A number of cultural and artifacts of Armenian culture can still be found with Poland's present day borders, particularly in the vicinity of Zamość and Rzeszów. Additionally a number of Khachkars have been erected in front of several churches in Wrocław, Kraków, and Elbląg as memorials to commemorate victims of the Armenian Genocide. It is unknown whether the Polish-Armenians were specific targets of Nazi Germany during World War II, though the Armenians were not scapegoated by the Nazis unlike Jews, Romani people and other minorities during the Nazi occupation of Poland.[citation needed]

Armenians today[edit]

Armenian Rite Catholic Church of the Holy Trinity in Gliwice, built in 1836-38.
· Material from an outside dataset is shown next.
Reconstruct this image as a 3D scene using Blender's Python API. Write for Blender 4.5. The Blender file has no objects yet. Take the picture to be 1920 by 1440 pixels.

Most Armenians living in Poland today origins are from the post-Soviet emigration rather than the older Armenian community. After the Soviet Union's collapse thousands of Armenians came to Poland to look for the opportunity to better their life. It is estimated that between 40,000-80,000 Armenians came to Poland in 1990s, (many of them returned to Armenia or went further West, but up to 10,000 stayed in Poland), with only about 3,000-8,000 from the so-called 'old emigration'.

The Foundation of Culture and Heritage of Polish Armenians was established by the Ordinary of the Armenian-Catholic rite in Poland, Cardinal Józef Glemp, the Primate of Poland, on April 7, 2006 to care for the books, paintings, religious remnants which were saved from perishing when carried away from Armenian churches situated in the Eastern former parts of Poland captured by the Soviets during World War II.[4]

The Armenian Rite Catholic Church which had been historically centered in Galicia as well as in the pre-1939 Polish borderlands in the east, now has three parishes; one in Gdańsk, one in Warsaw and the other in Gliwice.

There are also now schools in Poland that have recently opened or added on courses that teach Armenian language and culture either on a regular or supplementary basis in Warsaw and Kraków.